▶ [WHAT IS ASKED]:
Copy out each line of the material below with no changes.

▶ [DATA SECTION]:

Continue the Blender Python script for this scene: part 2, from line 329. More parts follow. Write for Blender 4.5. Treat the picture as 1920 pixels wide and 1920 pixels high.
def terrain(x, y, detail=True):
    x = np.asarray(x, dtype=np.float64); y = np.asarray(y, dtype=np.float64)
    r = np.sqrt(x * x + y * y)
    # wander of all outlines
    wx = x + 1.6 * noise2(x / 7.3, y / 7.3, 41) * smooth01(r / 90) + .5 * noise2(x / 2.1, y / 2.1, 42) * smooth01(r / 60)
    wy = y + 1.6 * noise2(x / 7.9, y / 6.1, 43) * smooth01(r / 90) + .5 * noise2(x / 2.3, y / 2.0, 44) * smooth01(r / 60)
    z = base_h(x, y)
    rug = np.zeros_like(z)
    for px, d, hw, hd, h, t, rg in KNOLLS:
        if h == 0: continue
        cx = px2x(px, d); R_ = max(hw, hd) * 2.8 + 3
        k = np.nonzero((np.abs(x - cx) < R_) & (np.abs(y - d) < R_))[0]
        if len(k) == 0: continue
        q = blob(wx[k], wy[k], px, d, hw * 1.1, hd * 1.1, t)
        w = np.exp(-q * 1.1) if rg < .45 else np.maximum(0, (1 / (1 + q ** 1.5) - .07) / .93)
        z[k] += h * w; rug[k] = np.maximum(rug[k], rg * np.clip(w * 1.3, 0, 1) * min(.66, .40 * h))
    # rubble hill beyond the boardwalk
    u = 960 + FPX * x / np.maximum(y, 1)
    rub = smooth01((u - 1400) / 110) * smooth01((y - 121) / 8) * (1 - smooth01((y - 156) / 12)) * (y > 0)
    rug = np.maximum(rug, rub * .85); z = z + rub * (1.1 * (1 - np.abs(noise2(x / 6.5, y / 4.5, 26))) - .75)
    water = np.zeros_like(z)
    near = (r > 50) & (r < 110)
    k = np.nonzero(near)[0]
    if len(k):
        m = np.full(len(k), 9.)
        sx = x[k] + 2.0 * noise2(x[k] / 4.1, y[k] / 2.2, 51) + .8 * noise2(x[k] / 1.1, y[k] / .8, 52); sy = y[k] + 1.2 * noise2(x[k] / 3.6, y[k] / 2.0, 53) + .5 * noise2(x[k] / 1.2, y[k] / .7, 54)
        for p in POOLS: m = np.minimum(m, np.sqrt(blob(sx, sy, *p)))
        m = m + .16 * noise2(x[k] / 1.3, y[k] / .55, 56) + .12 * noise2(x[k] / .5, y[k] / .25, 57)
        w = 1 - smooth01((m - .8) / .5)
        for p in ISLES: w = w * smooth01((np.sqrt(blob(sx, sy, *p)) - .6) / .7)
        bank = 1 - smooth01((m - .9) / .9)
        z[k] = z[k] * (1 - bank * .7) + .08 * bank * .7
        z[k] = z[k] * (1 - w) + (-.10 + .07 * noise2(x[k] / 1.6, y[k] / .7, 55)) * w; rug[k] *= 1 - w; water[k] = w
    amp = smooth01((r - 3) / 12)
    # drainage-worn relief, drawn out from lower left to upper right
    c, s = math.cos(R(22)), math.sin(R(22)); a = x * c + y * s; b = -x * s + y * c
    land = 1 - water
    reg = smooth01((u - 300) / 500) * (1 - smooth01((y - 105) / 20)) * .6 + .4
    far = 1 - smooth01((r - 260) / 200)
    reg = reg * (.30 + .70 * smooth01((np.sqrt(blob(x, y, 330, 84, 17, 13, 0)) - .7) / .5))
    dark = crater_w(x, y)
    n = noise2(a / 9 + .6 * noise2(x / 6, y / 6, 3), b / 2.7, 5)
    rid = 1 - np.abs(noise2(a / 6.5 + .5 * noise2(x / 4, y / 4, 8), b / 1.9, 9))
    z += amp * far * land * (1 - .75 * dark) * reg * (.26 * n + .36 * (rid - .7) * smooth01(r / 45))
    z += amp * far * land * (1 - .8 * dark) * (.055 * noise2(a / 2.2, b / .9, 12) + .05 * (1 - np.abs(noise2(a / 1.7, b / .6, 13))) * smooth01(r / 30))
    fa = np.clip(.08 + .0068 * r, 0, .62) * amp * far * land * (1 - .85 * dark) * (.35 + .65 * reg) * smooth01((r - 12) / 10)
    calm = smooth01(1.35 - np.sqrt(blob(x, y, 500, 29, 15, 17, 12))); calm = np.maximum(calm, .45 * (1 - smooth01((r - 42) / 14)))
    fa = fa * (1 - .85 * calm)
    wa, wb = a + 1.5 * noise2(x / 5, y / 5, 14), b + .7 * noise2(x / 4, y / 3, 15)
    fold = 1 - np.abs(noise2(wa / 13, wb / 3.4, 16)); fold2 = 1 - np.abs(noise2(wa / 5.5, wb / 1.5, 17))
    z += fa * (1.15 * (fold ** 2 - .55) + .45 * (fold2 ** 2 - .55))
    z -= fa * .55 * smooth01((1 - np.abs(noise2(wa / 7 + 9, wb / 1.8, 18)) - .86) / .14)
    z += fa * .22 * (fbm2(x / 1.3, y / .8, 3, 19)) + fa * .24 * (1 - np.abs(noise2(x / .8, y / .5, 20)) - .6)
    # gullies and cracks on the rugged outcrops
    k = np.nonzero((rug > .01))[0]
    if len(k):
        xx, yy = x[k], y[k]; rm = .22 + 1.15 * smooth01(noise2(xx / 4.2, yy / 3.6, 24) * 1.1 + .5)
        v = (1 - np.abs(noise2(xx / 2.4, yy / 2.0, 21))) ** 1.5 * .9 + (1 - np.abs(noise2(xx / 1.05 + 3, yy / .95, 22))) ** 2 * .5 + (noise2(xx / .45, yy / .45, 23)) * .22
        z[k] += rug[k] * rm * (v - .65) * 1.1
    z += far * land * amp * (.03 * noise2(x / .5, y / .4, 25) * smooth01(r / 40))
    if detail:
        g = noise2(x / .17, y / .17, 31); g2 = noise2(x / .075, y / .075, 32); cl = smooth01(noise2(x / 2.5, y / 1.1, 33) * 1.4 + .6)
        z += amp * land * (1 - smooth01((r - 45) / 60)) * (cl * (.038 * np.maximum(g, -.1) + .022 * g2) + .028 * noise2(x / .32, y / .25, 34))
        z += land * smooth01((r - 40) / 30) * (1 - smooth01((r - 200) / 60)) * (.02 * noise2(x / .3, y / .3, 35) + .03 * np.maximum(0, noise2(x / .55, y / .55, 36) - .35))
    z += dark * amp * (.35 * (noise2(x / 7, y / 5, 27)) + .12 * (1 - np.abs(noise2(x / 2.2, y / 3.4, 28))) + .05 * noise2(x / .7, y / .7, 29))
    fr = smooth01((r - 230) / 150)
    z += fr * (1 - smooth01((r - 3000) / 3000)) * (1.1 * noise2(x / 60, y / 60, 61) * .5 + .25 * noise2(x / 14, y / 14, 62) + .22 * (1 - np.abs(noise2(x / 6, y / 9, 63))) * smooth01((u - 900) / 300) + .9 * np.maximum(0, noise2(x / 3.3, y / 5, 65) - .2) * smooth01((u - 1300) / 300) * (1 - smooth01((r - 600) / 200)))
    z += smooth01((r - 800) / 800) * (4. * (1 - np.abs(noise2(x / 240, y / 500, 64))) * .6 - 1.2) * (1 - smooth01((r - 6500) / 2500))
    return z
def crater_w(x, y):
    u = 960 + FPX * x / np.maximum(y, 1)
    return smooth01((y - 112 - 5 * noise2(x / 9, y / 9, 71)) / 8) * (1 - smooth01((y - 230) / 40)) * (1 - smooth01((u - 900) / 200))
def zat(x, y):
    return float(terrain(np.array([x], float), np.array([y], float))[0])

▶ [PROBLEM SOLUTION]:
Continue the Blender Python script for this scene: part 2, from line 329. More parts follow. Write for Blender 4.5. Treat the picture as 1920 pixels wide and 1920 pixels high.
def terrain(x, y, detail=True):
    x = np.asarray(x, dtype=np.float64); y = np.asarray(y, dtype=np.float64)
    r = np.sqrt(x * x + y * y)
    # wander of all outlines
    wx = x + 1.6 * noise2(x / 7.3, y / 7.3, 41) * smooth01(r / 90) + .5 * noise2(x / 2.1, y / 2.1, 42) * smooth01(r / 60)
    wy = y + 1.6 * noise2(x / 7.9, y / 6.1, 43) * smooth01(r / 90) + .5 * noise2(x / 2.3, y / 2.0, 44) * smooth01(r / 60)
    z = base_h(x, y)
    rug = np.zeros_like(z)
    for px, d, hw, hd, h, t, rg in KNOLLS:
        if h == 0: continue
        cx = px2x(px, d); R_ = max(hw, hd) * 2.8 + 3
        k = np.nonzero((np.abs(x - cx) < R_) & (np.abs(y - d) < R_))[0]
        if len(k) == 0: continue
        q = blob(wx[k], wy[k], px, d, hw * 1.1, hd * 1.1, t)
        w = np.exp(-q * 1.1) if rg < .45 else np.maximum(0, (1 / (1 + q ** 1.5) - .07) / .93)
        z[k] += h * w; rug[k] = np.maximum(rug[k], rg * np.clip(w * 1.3, 0, 1) * min(.66, .40 * h))
    # rubble hill beyond the boardwalk
    u = 960 + FPX * x / np.maximum(y, 1)
    rub = smooth01((u - 1400) / 110) * smooth01((y - 121) / 8) * (1 - smooth01((y - 156) / 12)) * (y > 0)
    rug = np.maximum(rug, rub * .85); z = z + rub * (1.1 * (1 - np.abs(noise2(x / 6.5, y / 4.5, 26))) - .75)
    water = np.zeros_like(z)
    near = (r > 50) & (r < 110)
    k = np.nonzero(near)[0]
    if len(k):
        m = np.full(len(k), 9.)
        sx = x[k] + 2.0 * noise2(x[k] / 4.1, y[k] / 2.2, 51) + .8 * noise2(x[k] / 1.1, y[k] / .8, 52); sy = y[k] + 1.2 * noise2(x[k] / 3.6, y[k] / 2.0, 53) + .5 * noise2(x[k] / 1.2, y[k] / .7, 54)
        for p in POOLS: m = np.minimum(m, np.sqrt(blob(sx, sy, *p)))
        m = m + .16 * noise2(x[k] / 1.3, y[k] / .55, 56) + .12 * noise2(x[k] / .5, y[k] / .25, 57)
        w = 1 - smooth01((m - .8) / .5)
        for p in ISLES: w = w * smooth01((np.sqrt(blob(sx, sy, *p)) - .6) / .7)
        bank = 1 - smooth01((m - .9) / .9)
        z[k] = z[k] * (1 - bank * .7) + .08 * bank * .7
        z[k] = z[k] * (1 - w) + (-.10 + .07 * noise2(x[k] / 1.6, y[k] / .7, 55)) * w; rug[k] *= 1 - w; water[k] = w
    amp = smooth01((r - 3) / 12)
    # drainage-worn relief, drawn out from lower left to upper right
    c, s = math.cos(R(22)), math.sin(R(22)); a = x * c + y * s; b = -x * s + y * c
    land = 1 - water
    reg = smooth01((u - 300) / 500) * (1 - smooth01((y - 105) / 20)) * .6 + .4
    far = 1 - smooth01((r - 260) / 200)
    reg = reg * (.30 + .70 * smooth01((np.sqrt(blob(x, y, 330, 84, 17, 13, 0)) - .7) / .5))
    dark = crater_w(x, y)
    n = noise2(a / 9 + .6 * noise2(x / 6, y / 6, 3), b / 2.7, 5)
    rid = 1 - np.abs(noise2(a / 6.5 + .5 * noise2(x / 4, y / 4, 8), b / 1.9, 9))
    z += amp * far * land * (1 - .75 * dark) * reg * (.26 * n + .36 * (rid - .7) * smooth01(r / 45))
    z += amp * far * land * (1 - .8 * dark) * (.055 * noise2(a / 2.2, b / .9, 12) + .05 * (1 - np.abs(noise2(a / 1.7, b / .6, 13))) * smooth01(r / 30))
    fa = np.clip(.08 + .0068 * r, 0, .62) * amp * far * land * (1 - .85 * dark) * (.35 + .65 * reg) * smooth01((r - 12) / 10)
    calm = smooth01(1.35 - np.sqrt(blob(x, y, 500, 29, 15, 17, 12))); calm = np.maximum(calm, .45 * (1 - smooth01((r - 42) / 14)))
    fa = fa * (1 - .85 * calm)
    wa, wb = a + 1.5 * noise2(x / 5, y / 5, 14), b + .7 * noise2(x / 4, y / 3, 15)
    fold = 1 - np.abs(noise2(wa / 13, wb / 3.4, 16)); fold2 = 1 - np.abs(noise2(wa / 5.5, wb / 1.5, 17))
    z += fa * (1.15 * (fold ** 2 - .55) + .45 * (fold2 ** 2 - .55))
    z -= fa * .55 * smooth01((1 - np.abs(noise2(wa / 7 + 9, wb / 1.8, 18)) - .86) / .14)
    z += fa * .22 * (fbm2(x / 1.3, y / .8, 3, 19)) + fa * .24 * (1 - np.abs(noise2(x / .8, y / .5, 20)) - .6)
    # gullies and cracks on the rugged outcrops
    k = np.nonzero((rug > .01))[0]
    if len(k):
        xx, yy = x[k], y[k]; rm = .22 + 1.15 * smooth01(noise2(xx / 4.2, yy / 3.6, 24) * 1.1 + .5)
        v = (1 - np.abs(noise2(xx / 2.4, yy / 2.0, 21))) ** 1.5 * .9 + (1 - np.abs(noise2(xx / 1.05 + 3, yy / .95, 22))) ** 2 * .5 + (noise2(xx / .45, yy / .45, 23)) * .22
        z[k] += rug[k] * rm * (v - .65) * 1.1
    z += far * land * amp * (.03 * noise2(x / .5, y / .4, 25) * smooth01(r / 40))
    if detail:
        g = noise2(x / .17, y / .17, 31); g2 = noise2(x / .075, y / .075, 32); cl = smooth01(noise2(x / 2.5, y / 1.1, 33) * 1.4 + .6)
        z += amp * land * (1 - smooth01((r - 45) / 60)) * (cl * (.038 * np.maximum(g, -.1) + .022 * g2) + .028 * noise2(x / .32, y / .25, 34))
        z += land * smooth01((r - 40) / 30) * (1 - smooth01((r - 200) / 60)) * (.02 * noise2(x / .3, y / .3, 35) + .03 * np.maximum(0, noise2(x / .55, y / .55, 36) - .35))
    z += dark * amp * (.35 * (noise2(x / 7, y / 5, 27)) + .12 * (1 - np.abs(noise2(x / 2.2, y / 3.4, 28))) + .05 * noise2(x / .7, y / .7, 29))
    fr = smooth01((r - 230) / 150)
    z += fr * (1 - smooth01((r - 3000) / 3000)) * (1.1 * noise2(x / 60, y / 60, 61) * .5 + .25 * noise2(x / 14, y / 14, 62) + .22 * (1 - np.abs(noise2(x / 6, y / 9, 63))) * smooth01((u - 900) / 300) + .9 * np.maximum(0, noise2(x / 3.3, y / 5, 65) - .2) * smooth01((u - 1300) / 300) * (1 - smooth01((r - 600) / 200)))
    z += smooth01((r - 800) / 800) * (4. * (1 - np.abs(noise2(x / 240, y / 500, 64))) * .6 - 1.2) * (1 - smooth01((r - 6500) / 2500))
    return z
def crater_w(x, y):
    u = 960 + FPX * x / np.maximum(y, 1)
    return smooth01((y - 112 - 5 * noise2(x / 9, y / 9, 71)) / 8) * (1 - smooth01((y - 230) / 40)) * (1 - smooth01((u - 900) / 200))
def zat(x, y):
    return float(terrain(np.array([x], float), np.array([y], float))[0])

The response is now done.